## Provided data
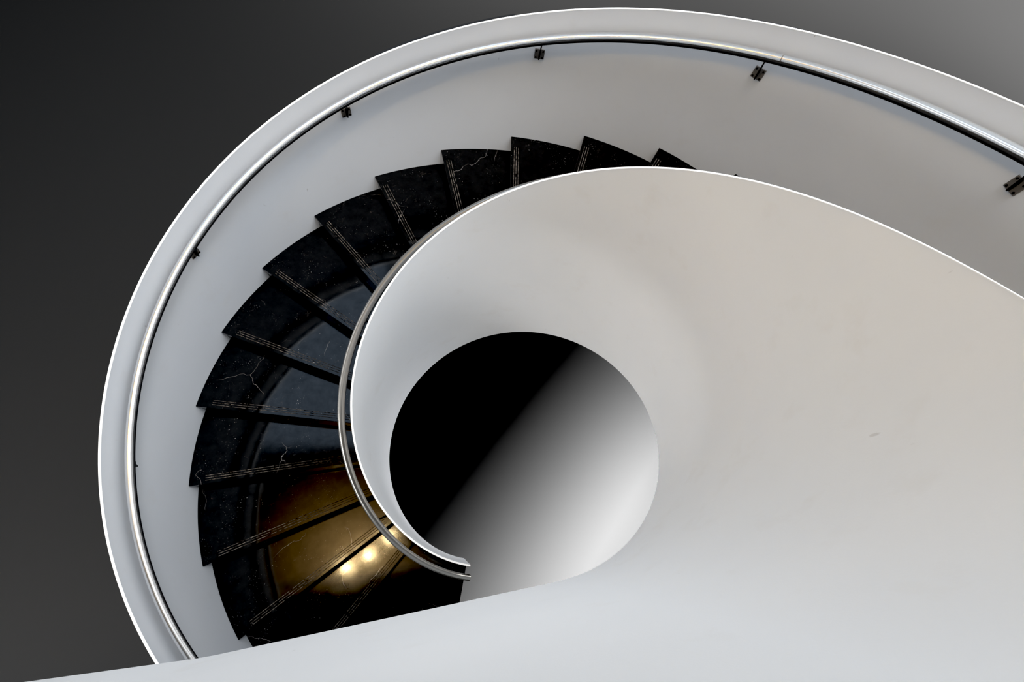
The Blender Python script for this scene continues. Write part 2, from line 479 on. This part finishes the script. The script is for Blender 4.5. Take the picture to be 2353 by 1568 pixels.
# added lamps over the hall floor that draw the background gradient
area('hall_lamp', (19, 12, 2.6), (19, 12, -2), 13, 13, PW['hall_lamp'], (1, 1, 1))
area('hall_lamp_far', (9, 14, 3.0), (9, 14, -2), 6, 6, PW['hall_lamp_far'], (1, 1, 1))
area('hall_lamp_mid', (1, 14, 3.0), (1, 14, -2), 5, 5, PW['hall_lamp_mid'], (1, 1, 1))
area('hall_lamp_near', (-5.5, -5.5, 3.0), (-5.5, -5.5, -2), 4, 4, PW['hall_lamp_near'], (1, 1, 1))

sl = bpy.data.lights.new('landing_fill', 'SPOT'); sl.energy = 500; sl.spot_size = radians(24); sl.spot_blend = .75; sl.shadow_soft_size = .35  # added spot, brightens the lower strip of the landing wall
sl.color = (.96, .98, 1)
so = bpy.data.objects.new('landing_fill', sl); COL.objects.link(so); so.location = (.8, 4.6, 7.2)
so.rotation_euler = (Vector((-.65, -1.15, 2.15)) - so.location).to_track_quat('-Z', 'Y').to_euler()

W_ = bpy.data.worlds.new('hall_light'); S.world = W_; W_.use_nodes = True
W_.node_tree.nodes['Background'].inputs[0].default_value = (.87, .94, 1, 1)
W_.node_tree.nodes['Background'].inputs[1].default_value = .42

# ------------------------------------------------------------------ camera
F = 1081.7505
cam = bpy.data.cameras.new('camera'); cam.sensor_fit = 'HORIZONTAL'; cam.sensor_width = 36
cam.lens = F / 2353 * 36; cam.clip_start = .01; cam.clip_end = 300
co = bpy.data.objects.new('camera', cam); COL.objects.link(co)
rx, ry, rz = 0.4115282400, -0.1190953782, -0.0001894586
Rm = Matrix.Rotation(rz, 3, 'Z') @ Matrix.Rotation(ry, 3, 'Y') @ Matrix.Rotation(rx, 3, 'X')
co.matrix_world = Matrix.Translation((-0.3214017843, -0.8775905783, 4.6795528167)) @ Rm.to_4x4()
S.camera = co

S.view_settings.view_transform = 'Standard'
S.view_settings.look = 'None'
S.view_settings.exposure = 0
S.view_settings.use_curve_mapping = True
S.view_settings.curve_mapping.black_level = (.0145, .0145, .0145)   # crushed blacks
S.view_settings.curve_mapping.update()
S.cycles.use_denoising = True
S.cycles.max_bounces = 8
S.cycles.diffuse_bounces = 5
S.cycles.sample_clamp_indirect = 8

## Task requirements
Exclude the images and reproduce the remaining data exactly.

## Solution to this problem
The Blender Python script for this scene continues. Write part 2, from line 479 on. This part finishes the script. The script is for Blender 4.5. Take the picture to be 2353 by 1568 pixels.
# added lamps over the hall floor that draw the background gradient
area('hall_lamp', (19, 12, 2.6), (19, 12, -2), 13, 13, PW['hall_lamp'], (1, 1, 1))
area('hall_lamp_far', (9, 14, 3.0), (9, 14, -2), 6, 6, PW['hall_lamp_far'], (1, 1, 1))
area('hall_lamp_mid', (1, 14, 3.0), (1, 14, -2), 5, 5, PW['hall_lamp_mid'], (1, 1, 1))
area('hall_lamp_near', (-5.5, -5.5, 3.0), (-5.5, -5.5, -2), 4, 4, PW['hall_lamp_near'], (1, 1, 1))

sl = bpy.data.lights.new('landing_fill', 'SPOT'); sl.energy = 500; sl.spot_size = radians(24); sl.spot_blend = .75; sl.shadow_soft_size = .35  # added spot, brightens the lower strip of the landing wall
sl.color = (.96, .98, 1)
so = bpy.data.objects.new('landing_fill', sl); COL.objects.link(so); so.location = (.8, 4.6, 7.2)
so.rotation_euler = (Vector((-.65, -1.15, 2.15)) - so.location).to_track_quat('-Z', 'Y').to_euler()

W_ = bpy.data.worlds.new('hall_light'); S.world = W_; W_.use_nodes = True
W_.node_tree.nodes['Background'].inputs[0].default_value = (.87, .94, 1, 1)
W_.node_tree.nodes['Background'].inputs[1].default_value = .42

# ------------------------------------------------------------------ camera
F = 1081.7505
cam = bpy.data.cameras.new('camera'); cam.sensor_fit = 'HORIZONTAL'; cam.sensor_width = 36
cam.lens = F / 2353 * 36; cam.clip_start = .01; cam.clip_end = 300
co = bpy.data.objects.new('camera', cam); COL.objects.link(co)
rx, ry, rz = 0.4115282400, -0.1190953782, -0.0001894586
Rm = Matrix.Rotation(rz, 3, 'Z') @ Matrix.Rotation(ry, 3, 'Y') @ Matrix.Rotation(rx, 3, 'X')
co.matrix_world = Matrix.Translation((-0.3214017843, -0.8775905783, 4.6795528167)) @ Rm.to_4x4()
S.camera = co

S.view_settings.view_transform = 'Standard'
S.view_settings.look = 'None'
S.view_settings.exposure = 0
S.view_settings.use_curve_mapping = True
S.view_settings.curve_mapping.black_level = (.0145, .0145, .0145)   # crushed blacks
S.view_settings.curve_mapping.update()
S.cycles.use_denoising = True
S.cycles.max_bounces = 8
S.cycles.diffuse_bounces = 5
S.cycles.sample_clamp_indirect = 8